On a small level, there are many hopeful iniatives that show that people can learn to get along with the sworn enemy once they get to know each other, as trite as that may sound. For long-lasting peace between whole groups, economic and political changes are necessary, but grudges are not impossible to overcome.
There is a group where Protestant and Catholic kids in Ireland meet to have a vacation at the sea side, and realize that they aren’t so different as they have been told. (Together with projects where ex-terrorists coming out of prison are put in different places than before and learn to live without violence).
In Palestina, there’s a kindergarten where Arab Christians, Arab Muslims and Israel Jews play and learn together, each learning both languages and getting along well. During one TV report on the problems in the Near East, the reporters got together (with a lot of bureaucratic problems) a group of Israeli children - afraid of being bombed when taking a bus to school - and a group of Palestinan children - afraid of being bombed in their houses - and all played soccer together and talked about how they wished the whole bombing on both sides would just stop altogether.
There’s also a project where Palestinians trained as suicide bombers were converted to peaceful people (during a peaceful period, by their own handlers) … by giving them spouses, a nice flat, a washing machine and other small luxuries. After a few years, with kids, they no longer wanted to die, because they had something to live for.
I think it was in “Collapse” where Jared Diamond pointed out that during the Ruandan genocide, the killings didn’t break down simply along ethnic lines, but rather, that it started with the completly poor killing those moderatly better off - relative to the poor overall conditions in Ruanda - the relativly well-off owned a small piece of land and struggled to feed their big family, but the completly poor had nothing, neither land nor a job, because they were younger sons.
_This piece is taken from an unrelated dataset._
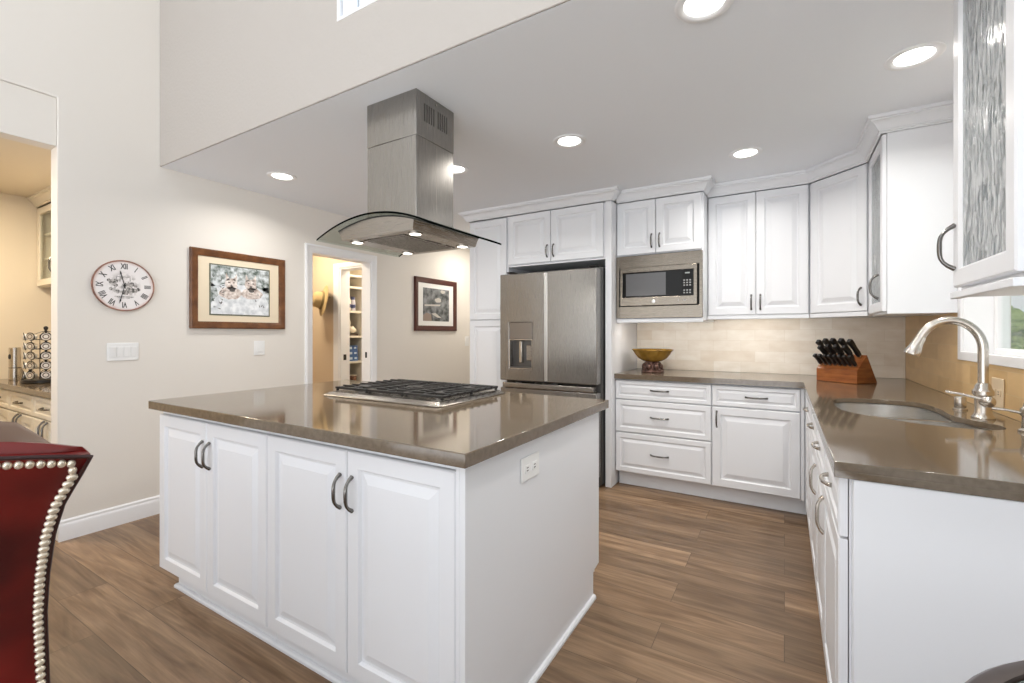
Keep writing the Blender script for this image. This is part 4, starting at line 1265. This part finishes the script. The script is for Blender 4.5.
# ------------------------------------------------------------------ hall and store room things
hk = tag(MB().tube([(-4.53, 3.449, 1.66), (-4.53, 3.41, 1.66), (-4.53, 3.375, 1.675)], [0.014, 0.006, 0.008], 10).build('coat_hook', 'nickel'), 'small metal hook on the tan hall wall, holding the straw hat', 'hook')
ht = thing('straw_hat', 'straw brimmed hat hanging on the tan hall wall seen through the doorway', 'hat', (-4.50, 3.335, 1.615))
ax = Vector((-0.40, -0.88, 0.16)).normalized()
q_ = ax.to_track_quat('Z', 'Y').to_matrix().to_4x4()
MB().lathe([(0.175, -0.012), (0.178, -0.008), (0.15, 0.0), (0.105, 0.006), (0.095, 0.03), (0.088, 0.08), (0.07, 0.105), (0.03, 0.112), (0.0005, 0.108)], 36, q_, cap0=False).build('crown', 'straw', ht, smooth=60)
MB().lathe([(0.172, -0.014), (0.15, -0.003), (0.102, 0.003), (0.09, 0.03), (0.08, 0.078), (0.0005, 0.09)], 36, q_, cap0=False).build('lining', 'strawdark', ht, smooth=60)
MB().lathe([(0.1065, 0.0065), (0.1, 0.03), (0.098, 0.03), (0.104, 0.0065)], 36, q_, False, False).build('hat_band', mat('olive_band', (0.22, 0.16, 0.06), 0.7), ht, smooth=60)

sh = thing('shelf_unit', 'cream built-in pantry shelving seen through the inner doorway', 'shelving', (-4.42, 3.60, 0))
MB().box(-0.34, 0, 0.003, -0.325, 1.18, 2.3).build('back_panel', 'cream_cab', sh)
for y in (0.0, 0.235, 0.85, 1.165):
    MB().box(-0.325, y, 0.003, 0, y + 0.02, 2.3).build('upright', 'cream_cab', sh)
for z in (0.35, 0.62, 0.885, 1.19, 1.488, 1.78, 1.92):
    for y0, y1 in ((0.02, 0.235), (0.255, 0.85)):
        MB().box(-0.324, y0 + 0.0005, z, -0.002, y1 - 0.0005, z + 0.024).build('shelf', 'cream_cab', sh)
SHX = -4.42
def carton(z, y, label, dz):
    t = thing('blue_carton', label, 'box', (SHX - 0.13, y, z), 0, 'blue cartons on the pantry shelf')
    MB().box(-0.06, -0.075, 0, 0.095, 0.075, dz).build('box', 'blue', t, bevel=0.002)
    MB().box(0.0951, -0.055, dz * 0.3, 0.0956, -0.01, dz * 0.75).box(0.0951, 0.02, dz * 0.35, 0.0956, 0.055, dz * 0.7).build('label_patch', mat('pale_blue_print', (0.55, 0.65, 0.78), 0.5), t)
for k, nm in enumerate(('bottom', 'middle', 'top')):
    carton(0.9095 + k * 0.0625, 3.72 - 0.004 * k, 'blue carton with pale print, %s of the stack of three on the pantry shelf' % nm, 0.062)
for k, (y, hh, mt1, mt2, lb) in enumerate(((3.665, 0.15, 'pale', 'navy', 'pale dark-capped bottle on the upper pantry shelf, nearer the door frame'), (3.735, 0.135, 'lav', 'navy', 'greyish dark-capped jar on the upper pantry shelf, nearer the divider'))):
    t = thing('bottle', lb, 'bottle', (SHX - 0.06, y, 1.5125))
    MB().lathe([(0.03, 0), (0.032, 0.005), (0.032, hh * 0.8), (0.022, hh)], 18).build('bottle_body', mt1, t)
    MB().lathe([(0.024, hh + 0.0005), (0.024, hh + 0.03), (0.02, hh + 0.033)], 18).build('cap', mt2, t)
    MB().lathe([(0.0325, hh * 0.25), (0.0325, hh * 0.55)], 18, cap0=False, cap1=False).build('label_band', mt2, t)
t = thing('swan_figurine', 'pale curved ceramic figurine on a dark base on the middle pantry shelf', 'figurine', (SHX - 0.08, 3.725, 1.2145))
MB().box(-0.04, -0.075, 0, 0.04, 0.075, 0.02).build('plinth', 'darkwood', t, bevel=0.004)
MB().tube([(0, 0.03, 0.057), (0, 0.0, 0.068), (0, -0.035, 0.085), (0, -0.04, 0.125), (0, -0.02, 0.155), (0, -0.04, 0.185), (0, -0.055, 0.205)], [0.035, 0.046, 0.04, 0.022, 0.016, 0.02, 0.005], 14).build('figure', 'pale', t, smooth=60)
MB().tube([(0.01, 0.045, 0.045), (0.012, 0.04, 0.065), (0.012, 0.015, 0.10), (0.012, 0.005, 0.12)], [0.02, 0.024, 0.016, 0.004], 10).build('wing', 'pale', t, smooth=60)
for k, (y, r_) in enumerate(((3.665, 0.04), (3.75, 0.048))):
    t = thing('woven_basket', ('small brown woven basket on the lower pantry shelf, nearer the door frame', 'round brown woven basket on the lower pantry shelf, nearer the divider')[k], 'basket', (SHX - 0.08, y, 0.6445))
    MB().lathe([(r_ * 0.8, 0), (r_ * 0.95, 0.02), (r_, 0.07), (r_ * 0.93, 0.09), (r_ * 0.85, 0.088), (r_ * 0.9, 0.02), (0.001, 0.012)], 22).build('weave', 'brown', t)
    MB().tube([(r_ * math.cos(a), r_ * math.sin(a), 0.09) for a in [2 * math.pi * i / 20 for i in range(20)]], 0.005, 6, closed=True).build('rim', 'pale', t)

# ------------------------------------------------------------------ side room: base run, worktop, glass wall cabinet, things on it
SBY = 0.985
def side_base(x0, x1, label):
    t = thing('side_room_cabinet', label, 'cabinet', (x0, SBY, 0))
    W = x1 - x0
    MB().box(0, 0.0215, 0.1, W, 1.6 - SBY - 0.003, 0.825).build('carcass', 'cream_cab', t, bevel=0.001)
    door(t, 0.004, 0.675, W - 0.004, 0.815, 0, W - 0.13 if False else W / 2, 0.748, prof=SMALL, mat_='cream_cab', name='drawer', vert=False, l=0.12)
    hw_ = W / 2
    door(t, 0.004, 0.11, hw_ - 0.002, 0.667, 0, hw_ - 0.035, 0.60, mat_='cream_cab', l=0.13)
    door(t, hw_ + 0.002, 0.11, W - 0.004, 0.667, 0, hw_ + 0.035, 0.60, mat_='cream_cab', l=0.13)
    MB().box(0, 0.07, 0.002, W, 0.12, 0.0995).build('toe_kick', 'cream_cab', t)
for i, (a, c) in enumerate(((-5.515, -4.96), (-4.959, -4.40), (-4.399, -3.84))):
    side_base(a, c, 'cream base cabinet in the side room, %s' % ('at its far wall' , 'middle one of the run', 'next to the tall opening')[i])
tag(MB().box(-5.518, 0.965, 0.8265, -3.838, 1.597, 0.866).build('side_room_worktop', 'quartz', bevel=0.003), 'taupe worktop on the cream cabinets in the side room', 'countertop')
sg = thing('side_room_glass_cabinet', 'cream wall cabinet with a glass door in the side room', 'cabinet', (-5.515, 1.26, 0))
W = 0.46
MB().box(0, 0.0215, 1.64, 0.018, 0.335, 2.32).box(W - 0.018, 0.0215, 1.64, W, 0.335, 2.32).box(0.018, 0.0215, 1.64, W - 0.018, 0.335, 1.658).box(0.018, 0.0215, 2.30, W - 0.018, 0.335, 2.32).box(0.018, 0.325, 1.658, W - 0.018, 0.335, 2.3).build('carcass', 'cream_cab', sg)
d = MB().frame(0.003, 1.645, W - 0.003, 2.31, 0.055, 0, 0.02, 0.006).build('door', 'cream_cab', sg)
MB().box(0.057, 0.009, 1.70, W - 0.057, 0.013, 2.256).build('glass_pane', 'pane', d)
pull(d, W - 0.03, 1.80, 0, 0.14)
for z in (1.87, 2.08):
    MB().box(0.019, 0.04, z, W - 0.019, 0.324, z + 0.016).build('shelf', 'cream_cab', sg)
MB().sweep([(0, -0.001), (W, -0.001)], [(o * 0.9, 2.3205 + h * 0.88) for o, h in CROWN], 1).build('cornice', 'cream_cab', sg)
sg2 = MB().box(-0.0, 0.0215, 1.64, 1.2, 0.335, 2.32)
t = thing('side_room_wall_cabinet', 'plain cream wall cabinet beside the glass one in the side room, behind the opening edge', 'cabinet', (-5.053, 1.26, 0))
sg2.build('carcass', 'cream_cab', t)
door(t, 0.003, 1.645, 0.60, 2.31, 0, 0.04, 1.80, mat_='cream_cab'); door(t, 0.604, 1.645, 1.197, 2.31, 0, 1.15, 1.80, mat_='cream_cab')
MB().sweep([(0, -0.001), (1.2, -0.001)], [(o * 0.9, 2.3205 + h * 0.88) for o, h in CROWN], 1).build('cornice', 'cream_cab', t)

wo2 = thing('electric_bottle_opener', 'upright stainless electric opener with a black button on the side room worktop', 'opener', (-5.27, 1.08, 0.8665))
MB().lathe([(0.036, 0), (0.037, 0.01), (0.035, 0.10), (0.034, 0.25), (0.034, 0.26), (0.03, 0.262)], 24).build('opener_body', 'nickel', wo2)
MB().ball((0.012, -0.034, 0.19), 0.012, 0.006, 0.020).build('button', 'black', wo2)
MB().lathe([(0.0355, 0.098), (0.0355, 0.104)], 24, cap0=False, cap1=False).build('seam_ring', 'black', wo2)
st = tag(MB().loops([[(-5.43, 1.10, 0.8665), (-5.34, 1.10, 0.8665), (-5.355, 1.10, 0.99), (-5.415, 1.10, 0.99)], [(-5.43, 1.16, 0.8665), (-5.34, 1.16, 0.8665), (-5.355, 1.13, 0.99), (-5.415, 1.13, 0.99)]]).build('opener_stand', 'steel', bevel=0.004), 'small tapered steel stand behind the electric opener', 'stand')
tl = thing('foil_cutter', 'thin dark curved stand between the opener and the pod carousel', 'tool', (-5.06, 1.12, 0.8665))
MB().tube([(0, 0, 0.004), (-0.004, 0, 0.05), (-0.012, 0, 0.10), (-0.02, 0, 0.125)], [0.010, 0.006, 0.008, 0.004], 10).build('shaft', 'iron', tl, smooth=60)
MB().lathe([(0.022, 0), (0.02, 0.004), (0.008, 0.006)], 16).build('foot', 'iron', tl)
pc = thing('pod_carousel', 'round wire carousel for coffee pods on the side room worktop', 'pod holder', (-4.86, 1.16, 0.8665))
MB().lathe([(0.13, 0), (0.135, 0.006), (0.135, 0.024), (0.12, 0.028)], 32).build('base', 'black', pc)
MB().lathe([(0.007, 0.028), (0.007, 0.40), (0.012, 0.405), (0.014, 0.42), (0.006, 0.43)], 14).build('post', 'black', pc)
wr = MB()
for lv in range(5):
    for k in range(8):
        a = 2 * math.pi * (k - 0.30) / 8
        z = 0.062 + lv * 0.072
        c = Vector((0.112 * math.cos(a), 0.112 * math.sin(a), z))
        u = Vector((-math.sin(a), math.cos(a), 0)); v = Vector((0.2 * math.cos(a), 0.2 * math.sin(a), 1)).normalized()
        wr.tube([c + u * 0.029 * math.cos(x) + v * 0.029 * math.sin(x) for x in [2 * math.pi * i / 14 for i in range(14)]], 0.0024, 5, closed=True)
    wr.tube([(0.08 * math.cos(x), 0.08 * math.sin(x), 0.04 + lv * 0.072) for x in [2 * math.pi * i / 24 for i in range(24)]], 0.0024, 5, closed=True)
for k in range(8):
    a = 2 * math.pi * (k + 0.20) / 8
    wr.tube([(0.084 * math.cos(a), 0.084 * math.sin(a), 0.026), (0.084 * math.cos(a), 0.084 * math.sin(a), 0.36), (0.006 * math.cos(a), 0.006 * math.sin(a), 0.395)], 0.0022, 5)
wr.build('wire_rings', 'iron', pc, smooth=60)
pod0 = None
for lv in range(5):
    for k in range(8):
        a = 2 * math.pi * (k - 0.30) / 8
        if math.cos(a + math.radians(14)) < -0.3:
            continue
        if pod0 is None:
            pod0 = thing('coffee_pod', 'foil-lidded coffee pod held in the wire carousel', 'coffee pod', (0, 0, 0), 0, 'coffee pods in the carousel')
            MB().lathe([(0.018, -0.035), (0.022, -0.002), (0.026, 0.0), (0.026, 0.002)], 16, cap1=False).build('cup', 'white', pod0)
            MB().lathe([(0.0258, 0.002), (0.0255, 0.003)], 16).build('foil_lid', 'foil', pod0)
            MB().lathe([(0.019, 0.0031), (0.013, 0.0033)], 16, cap0=False, cap1=False).build('lid_print', mat('pod_lid_print', (0.10, 0.08, 0.07), 0.5), pod0)
            p = pod0
        else:
            p = pod0.copy(); COL.objects.link(p)
            for ch in pod0.children:
                c = ch.copy(); COL.objects.link(c); c.parent = p
        ra = Vector((math.cos(a), math.sin(a), 0.12)).normalized()
        p.matrix_world = Matrix.Translation(Vector((-4.86, 1.16, 0.8665)) + Vector((0.115 * math.cos(a), 0.115 * math.sin(a), 0.062 + lv * 0.072))) @ ra.to_track_quat('Z', 'Y').to_matrix().to_4x4()
outlet('electrical_outlet', 'pale outlet plate on the side room wall behind the opener', (-5.519, 1.42, 1.08), math.pi / 2, 0.118, 0.075, mt='alm')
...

When then the overall economy worsened, so that the moderatly well-off families could no longer feed or employ the completly poor, then the killings started. He has hard data on who was killed to support this.
And in Yugoslawia, there were not only remote grievances from centuries ago, but rather, that during the communist time, some provinces felt that they had to pay for the rest of the country without getting any proportiante say or power in the politics and distribution of that money. So that was one factor, too.
No, I wasn’t talking about the English. I was talking specifically about what started the Troubles that started in 1969, the economic and social marginalisation of Catholics/Nationalists within the Northern Irish statelet. There is still some terrorism in Northern Ireland today but the community has been at peace (more or less) since 1998. Economic development, parity of esteem, increased interconnection with the rest of the world will eventually make peoples’ religion in NI a non-issue for the most part as it already is for plenty of people there. I wouldn’t hazard a guess as to how long that will take though.
I think part of the problem may be that a historic enmity or antagonism can become part of the self-identity of a particular group, e.g. on of the things that identifies (say) an Ulster loyalist community is that it is under constant threat from the Irish nationalist community which which it shares it space. They understand themselves as a righteous beleaguered people, and their mythology, their values, their culture reflects that. If the threat from their neighbours disappears, then Ulster loyalists undergo an existential crisis; they are no longer quite sure who they are. Hence, perversely, they are more secure and comfortable being attacked than not being attacked. So they have a psychological need to nourish and foster the conflict.
(No offence to Ulster loyalists; the example, with minor modifications, would work just as well the other way around. Or I could have picked any number of other intercommunal conflicts to illustrate the point.)